Tuesday, April 2, 2013

Forgiveness frees you


Maundy Thursday; March 28, 2013
Exodus 12:1-14; Ps. 116  
1 Corinthians 11:23-26
John 13:1-7, 31b-35

Every year, this week in the spring is marked by an extraordinary full moon, the first full moon after the vernal equinox. You can feel the earth beginning to stretch after the long winter, sprouts bursting out of their bulbs, roots seeking out warmth and moisture. We, too, are part of nature, and respond to those urgings.

Usually, both the Jewish Passover and the Christian Holy Week coincide, as they do this year. On this night, we remember the Passover meal Jesus ate with his friends, a feast that was for Jesus, as for his friends, as for Jews all over the world, now and then, a feast of the renewal of spring, a feast of new hopes, that all will be fed, and all reconciled – that the world will be flung open at the coming of the Messiah.

At the heart of the Passover seder is the story of the Exodus, and a tiny portion of that story is our first reading. The Jews, oppressed into slavery in Egypt, free themselves, led by God and God’s servant, Moses – the beginning of the epic struggle which made them into the people of God, the people Israel. All seders celebrate this liberation – and many seders include the liberation of their captors, the Egyptians, as among the people whom God liberates. The Passover seder affirms that with God, all things are possible – even the unimaginable reconciliation of mortal enemies and combatants.
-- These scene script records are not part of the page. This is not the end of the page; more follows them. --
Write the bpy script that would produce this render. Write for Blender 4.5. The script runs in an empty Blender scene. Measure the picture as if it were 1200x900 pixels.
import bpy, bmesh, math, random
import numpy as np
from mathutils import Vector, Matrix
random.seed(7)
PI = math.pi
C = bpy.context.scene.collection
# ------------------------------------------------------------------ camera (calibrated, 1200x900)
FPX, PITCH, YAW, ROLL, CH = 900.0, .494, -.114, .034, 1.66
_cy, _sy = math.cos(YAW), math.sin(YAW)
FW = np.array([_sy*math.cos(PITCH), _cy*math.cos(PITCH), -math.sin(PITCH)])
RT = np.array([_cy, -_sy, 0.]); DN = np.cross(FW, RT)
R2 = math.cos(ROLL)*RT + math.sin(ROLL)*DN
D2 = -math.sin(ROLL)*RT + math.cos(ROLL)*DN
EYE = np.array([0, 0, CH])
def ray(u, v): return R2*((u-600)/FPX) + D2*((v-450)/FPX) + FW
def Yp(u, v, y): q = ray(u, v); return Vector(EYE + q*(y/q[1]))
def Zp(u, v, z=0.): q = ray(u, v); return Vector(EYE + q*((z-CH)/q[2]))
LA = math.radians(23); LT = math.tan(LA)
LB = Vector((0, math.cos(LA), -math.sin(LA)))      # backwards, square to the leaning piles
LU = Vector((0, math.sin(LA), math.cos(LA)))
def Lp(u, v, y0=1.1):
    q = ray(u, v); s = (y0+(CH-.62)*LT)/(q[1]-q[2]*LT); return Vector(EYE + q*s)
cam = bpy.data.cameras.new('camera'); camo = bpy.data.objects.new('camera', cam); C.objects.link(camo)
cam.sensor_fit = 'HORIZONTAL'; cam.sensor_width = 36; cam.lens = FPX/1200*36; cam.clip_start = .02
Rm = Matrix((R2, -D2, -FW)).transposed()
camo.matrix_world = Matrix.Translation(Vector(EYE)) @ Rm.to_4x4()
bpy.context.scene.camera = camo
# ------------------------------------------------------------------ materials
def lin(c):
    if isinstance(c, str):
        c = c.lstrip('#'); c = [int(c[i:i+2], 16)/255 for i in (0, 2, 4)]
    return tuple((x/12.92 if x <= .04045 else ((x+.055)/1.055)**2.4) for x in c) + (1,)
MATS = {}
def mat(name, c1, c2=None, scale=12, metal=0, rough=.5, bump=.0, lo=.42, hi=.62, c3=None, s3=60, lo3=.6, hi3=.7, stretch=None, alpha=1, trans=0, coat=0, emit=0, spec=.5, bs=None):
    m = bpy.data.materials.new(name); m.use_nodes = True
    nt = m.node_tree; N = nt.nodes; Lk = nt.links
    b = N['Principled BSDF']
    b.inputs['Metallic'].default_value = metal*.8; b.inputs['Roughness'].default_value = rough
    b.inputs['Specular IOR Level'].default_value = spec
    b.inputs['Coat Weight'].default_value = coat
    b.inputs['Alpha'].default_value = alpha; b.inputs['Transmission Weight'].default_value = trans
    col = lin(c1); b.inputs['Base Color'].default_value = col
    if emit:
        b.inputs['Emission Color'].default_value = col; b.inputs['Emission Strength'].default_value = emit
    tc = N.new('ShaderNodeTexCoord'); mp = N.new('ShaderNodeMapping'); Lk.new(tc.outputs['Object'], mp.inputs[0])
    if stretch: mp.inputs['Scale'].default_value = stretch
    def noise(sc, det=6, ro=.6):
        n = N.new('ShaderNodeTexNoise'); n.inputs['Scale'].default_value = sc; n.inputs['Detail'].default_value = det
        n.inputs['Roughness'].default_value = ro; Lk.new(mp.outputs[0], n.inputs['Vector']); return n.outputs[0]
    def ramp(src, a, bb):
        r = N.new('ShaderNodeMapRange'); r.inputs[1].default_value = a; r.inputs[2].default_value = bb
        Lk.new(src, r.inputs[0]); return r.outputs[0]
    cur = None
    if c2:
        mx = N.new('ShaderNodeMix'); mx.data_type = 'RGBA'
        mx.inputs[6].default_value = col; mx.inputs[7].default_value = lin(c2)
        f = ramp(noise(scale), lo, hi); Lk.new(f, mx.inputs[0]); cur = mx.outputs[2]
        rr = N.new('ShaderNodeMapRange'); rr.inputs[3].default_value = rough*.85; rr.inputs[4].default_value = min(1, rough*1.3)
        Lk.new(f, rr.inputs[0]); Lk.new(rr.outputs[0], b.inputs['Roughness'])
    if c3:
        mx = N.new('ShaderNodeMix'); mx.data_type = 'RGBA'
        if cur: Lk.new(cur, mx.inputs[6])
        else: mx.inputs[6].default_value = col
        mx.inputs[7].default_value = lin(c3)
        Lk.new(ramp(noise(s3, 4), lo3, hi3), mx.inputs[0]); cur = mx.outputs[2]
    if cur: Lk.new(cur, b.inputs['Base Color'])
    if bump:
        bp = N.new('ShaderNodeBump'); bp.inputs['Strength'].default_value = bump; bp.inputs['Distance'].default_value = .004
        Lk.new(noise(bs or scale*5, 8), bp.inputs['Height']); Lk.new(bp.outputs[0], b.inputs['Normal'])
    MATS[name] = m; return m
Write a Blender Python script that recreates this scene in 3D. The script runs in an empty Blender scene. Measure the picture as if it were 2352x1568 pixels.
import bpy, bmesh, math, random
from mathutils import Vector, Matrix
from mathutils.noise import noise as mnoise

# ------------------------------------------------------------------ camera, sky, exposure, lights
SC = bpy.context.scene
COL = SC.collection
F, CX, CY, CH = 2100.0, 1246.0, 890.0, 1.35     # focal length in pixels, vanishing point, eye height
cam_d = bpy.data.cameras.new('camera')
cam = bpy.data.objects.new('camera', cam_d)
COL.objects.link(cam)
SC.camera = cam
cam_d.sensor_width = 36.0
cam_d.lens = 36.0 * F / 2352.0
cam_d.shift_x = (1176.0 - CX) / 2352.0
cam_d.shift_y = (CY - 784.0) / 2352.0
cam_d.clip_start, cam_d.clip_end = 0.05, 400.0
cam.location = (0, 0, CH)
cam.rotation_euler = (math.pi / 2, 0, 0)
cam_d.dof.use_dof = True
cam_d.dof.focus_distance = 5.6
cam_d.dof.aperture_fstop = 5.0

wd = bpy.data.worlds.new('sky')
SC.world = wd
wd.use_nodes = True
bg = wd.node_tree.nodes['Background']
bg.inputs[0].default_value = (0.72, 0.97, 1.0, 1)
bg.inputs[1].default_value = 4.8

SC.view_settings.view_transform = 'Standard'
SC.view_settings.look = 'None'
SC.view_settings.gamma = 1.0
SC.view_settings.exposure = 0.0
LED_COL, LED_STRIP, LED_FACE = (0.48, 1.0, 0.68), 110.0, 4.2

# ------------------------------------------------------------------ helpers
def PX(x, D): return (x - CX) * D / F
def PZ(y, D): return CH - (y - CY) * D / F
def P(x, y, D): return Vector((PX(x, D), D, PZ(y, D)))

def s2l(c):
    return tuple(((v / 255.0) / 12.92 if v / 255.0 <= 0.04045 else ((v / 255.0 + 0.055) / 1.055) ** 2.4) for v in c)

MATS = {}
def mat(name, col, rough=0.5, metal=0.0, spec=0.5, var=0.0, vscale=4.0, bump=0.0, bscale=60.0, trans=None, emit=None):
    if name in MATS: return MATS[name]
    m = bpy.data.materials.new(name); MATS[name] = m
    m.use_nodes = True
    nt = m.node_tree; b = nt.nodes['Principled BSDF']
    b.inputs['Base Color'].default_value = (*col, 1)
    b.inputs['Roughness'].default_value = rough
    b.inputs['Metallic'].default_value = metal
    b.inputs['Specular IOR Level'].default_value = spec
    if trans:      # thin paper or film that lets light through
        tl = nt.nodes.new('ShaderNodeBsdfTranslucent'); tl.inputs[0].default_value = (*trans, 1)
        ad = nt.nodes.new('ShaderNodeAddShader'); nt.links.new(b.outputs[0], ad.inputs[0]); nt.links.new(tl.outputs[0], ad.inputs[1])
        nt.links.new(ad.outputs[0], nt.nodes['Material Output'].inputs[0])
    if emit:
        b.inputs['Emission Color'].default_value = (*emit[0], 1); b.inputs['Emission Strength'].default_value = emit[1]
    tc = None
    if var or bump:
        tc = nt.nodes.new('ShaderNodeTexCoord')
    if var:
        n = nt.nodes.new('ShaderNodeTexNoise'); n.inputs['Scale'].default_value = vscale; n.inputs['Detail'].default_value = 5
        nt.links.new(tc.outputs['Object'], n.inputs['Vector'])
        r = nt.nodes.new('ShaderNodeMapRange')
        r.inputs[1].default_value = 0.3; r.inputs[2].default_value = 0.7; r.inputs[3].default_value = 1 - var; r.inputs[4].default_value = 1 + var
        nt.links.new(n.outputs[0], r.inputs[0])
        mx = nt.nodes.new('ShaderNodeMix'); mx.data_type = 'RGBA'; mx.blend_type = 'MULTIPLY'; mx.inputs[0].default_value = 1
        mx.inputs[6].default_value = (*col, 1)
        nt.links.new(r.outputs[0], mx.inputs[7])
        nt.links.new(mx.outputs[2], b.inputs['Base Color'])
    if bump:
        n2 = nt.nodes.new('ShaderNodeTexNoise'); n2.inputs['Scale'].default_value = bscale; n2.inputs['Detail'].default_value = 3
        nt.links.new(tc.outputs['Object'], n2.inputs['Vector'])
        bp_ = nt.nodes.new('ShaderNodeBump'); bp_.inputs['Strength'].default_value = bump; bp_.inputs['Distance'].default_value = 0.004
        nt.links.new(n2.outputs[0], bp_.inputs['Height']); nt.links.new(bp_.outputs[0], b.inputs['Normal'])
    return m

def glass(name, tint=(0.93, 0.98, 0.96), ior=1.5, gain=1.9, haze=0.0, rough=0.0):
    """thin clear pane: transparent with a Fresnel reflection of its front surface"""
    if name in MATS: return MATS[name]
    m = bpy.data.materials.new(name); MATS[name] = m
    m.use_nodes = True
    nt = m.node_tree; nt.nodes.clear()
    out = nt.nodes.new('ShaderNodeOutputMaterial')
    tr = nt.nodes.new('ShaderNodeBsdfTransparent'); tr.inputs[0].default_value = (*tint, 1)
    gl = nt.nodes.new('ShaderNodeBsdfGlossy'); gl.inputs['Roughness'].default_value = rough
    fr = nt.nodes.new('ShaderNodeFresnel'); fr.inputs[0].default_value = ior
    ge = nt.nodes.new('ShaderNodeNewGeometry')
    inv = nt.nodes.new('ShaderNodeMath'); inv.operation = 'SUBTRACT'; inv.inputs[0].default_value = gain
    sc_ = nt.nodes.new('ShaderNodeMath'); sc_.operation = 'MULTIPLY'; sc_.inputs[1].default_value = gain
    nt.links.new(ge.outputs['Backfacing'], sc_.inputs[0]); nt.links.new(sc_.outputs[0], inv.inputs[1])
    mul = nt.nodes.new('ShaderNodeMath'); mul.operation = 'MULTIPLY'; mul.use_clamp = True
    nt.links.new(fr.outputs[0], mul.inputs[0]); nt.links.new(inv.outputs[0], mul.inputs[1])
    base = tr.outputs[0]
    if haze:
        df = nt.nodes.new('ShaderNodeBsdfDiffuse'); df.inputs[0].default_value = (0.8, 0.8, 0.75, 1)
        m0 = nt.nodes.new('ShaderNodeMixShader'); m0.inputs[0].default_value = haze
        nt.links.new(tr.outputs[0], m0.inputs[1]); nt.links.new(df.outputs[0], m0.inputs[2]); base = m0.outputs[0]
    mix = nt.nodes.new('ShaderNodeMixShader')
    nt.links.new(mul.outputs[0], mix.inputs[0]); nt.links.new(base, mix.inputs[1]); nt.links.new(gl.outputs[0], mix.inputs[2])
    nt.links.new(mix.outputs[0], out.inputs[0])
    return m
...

Desmond Tutu, who led the Truth and Reconciliation Commission in South Africa, has repeatedly said that the act of forgiveness frees the one who has been wronged. It is not about saying terrible things never happened, but that the one who forgives is now released from a state of victimhood, from the position of being chained to the perpetrator. Forgiveness frees you both, allows you to move on to a new place – not about forgetting but being able to move into a new future, a new life, a new hope.

In a few minutes we will engage in our own process of forgiveness and reconciliation – forgiving ourselves, perhaps, forgiving those we love, forgiving parts of our hearts that we cannot even name, that we cannot bring to the light. If you wish, come forward to the rail after the time of prayer to be assured of God’s love and forgiveness. For it was there at that last supper, at that seder of hope and new birth, that Jesus washed the feet of his friends, a sign of the love we should offer – of the love and forgiveness that frees us from our bondage to those who have done us wrong, that frees them from the darkness and hardness of heart that keeps them from us, and keeps all of us from reconciliation. Even on this dark night, in which the scripture itself reminds us of darkness and betrayal, Jesus sews within us the seeds of hope, which begins with his simple act of service and love.